What is asked: Set the lines down again exactly, first line through the line that contains "WALL_Y, CEIL = 7.8116, 2.475", with no pictures.

Data block:
========================
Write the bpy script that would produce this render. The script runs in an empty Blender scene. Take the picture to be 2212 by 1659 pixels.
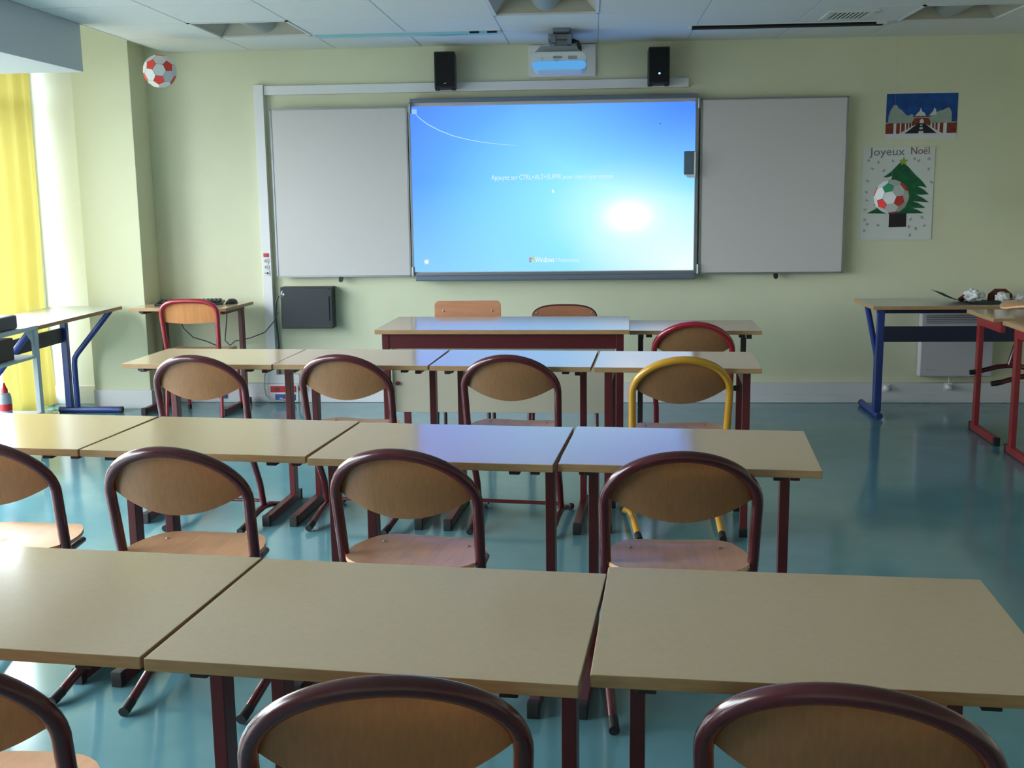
import bpy, bmesh, math, random
from mathutils import Vector, Matrix, noise
random.seed(7)
PI = math.pi
SC = bpy.context.scene
COL = SC.collection

# ------------------------------------------------------------------ camera, sky, exposure
CAM_H, CAM_F = 1.46058, 2389.38
PITCH, YAW, ROLL = 0.168728, 0.073308, -0.012579
WALL_Y, CEIL = 7.8116, 2.475


def camera():
    cy, sy, cp, sp, cr, sr = (math.cos(YAW), math.sin(YAW), math.cos(PITCH), math.sin(PITCH), math.cos(ROLL), math.sin(ROLL))
    right = Vector((cy, sy, 0)); fwd = Vector((-sy, cy, 0)); up = Vector((0, 0, 1))
    f2 = cp * fwd - sp * up; u2 = sp * fwd + cp * up
    r3 = cr * right + sr * u2; u3 = -sr * right + cr * u2
    cd = bpy.data.cameras.new('camera'); co = bpy.data.objects.new('camera', cd); COL.objects.link(co)
    cd.sensor_fit = 'HORIZONTAL'; cd.sensor_width = 36.0; cd.lens = CAM_F / 2212 * 36.0
    cd.clip_start = 0.05; cd.clip_end = 100
    m = Matrix((r3, u3, -f2)).transposed().to_4x4(); m.translation = Vector((0, 0, CAM_H))
    co.matrix_world = m
    SC.camera = co


camera()
W = bpy.data.worlds.new('sky'); SC.world = W; W.use_nodes = True
WB = W.node_tree.nodes['Background']
WN = W.node_tree.nodes; WL = W.node_tree.links         # bright overcast sky above, much darker ground below the horizon
_g = WN.new('ShaderNodeTexCoord'); _s = WN.new('ShaderNodeSeparateXYZ'); _r = WN.new('ShaderNodeValToRGB')
_m = WN.new('ShaderNodeMapRange'); _m.inputs[1].default_value = -1.0; _m.inputs[2].default_value = 1.0
WL.new(_g.outputs['Generated'], _s.inputs[0]); WL.new(_s.outputs[2], _m.inputs[0]); WL.new(_m.outputs[0], _r.inputs[0]); WL.new(_r.outputs[0], WB.inputs[0])
_r.color_ramp.elements[0].position = 0.49; _r.color_ramp.elements[0].color = (0.20, 0.21, 0.20, 1)
_r.color_ramp.elements[1].position = 0.52; _r.color_ramp.elements[1].color = (0.94, 0.98, 1.04, 1)
WB.inputs[1].default_value = 20.0
SC.view_settings.view_transform = 'Standard'; SC.view_settings.look = 'None'
SC.view_settings.exposure = 0.0; SC.view_settings.gamma = 1.0; SC.view_settings.use_curve_mapping = False
SC.cycles.use_denoising = True
SC.cycles.max_bounces = 10; SC.cycles.diffuse_bounces = 6; SC.cycles.transparent_max_bounces = 12
SC.cycles.caustics_reflective = False; SC.cycles.caustics_refractive = False
SC.cycles.sample_clamp_indirect = 6.0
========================
The output:
Write the bpy script that would produce this render. The script runs in an empty Blender scene. Take the picture to be 2212 by 1659 pixels.
import bpy, bmesh, math, random
from mathutils import Vector, Matrix, noise
random.seed(7)
PI = math.pi
SC = bpy.context.scene
COL = SC.collection

# ------------------------------------------------------------------ camera, sky, exposure
CAM_H, CAM_F = 1.46058, 2389.38
PITCH, YAW, ROLL = 0.168728, 0.073308, -0.012579
WALL_Y, CEIL = 7.8116, 2.475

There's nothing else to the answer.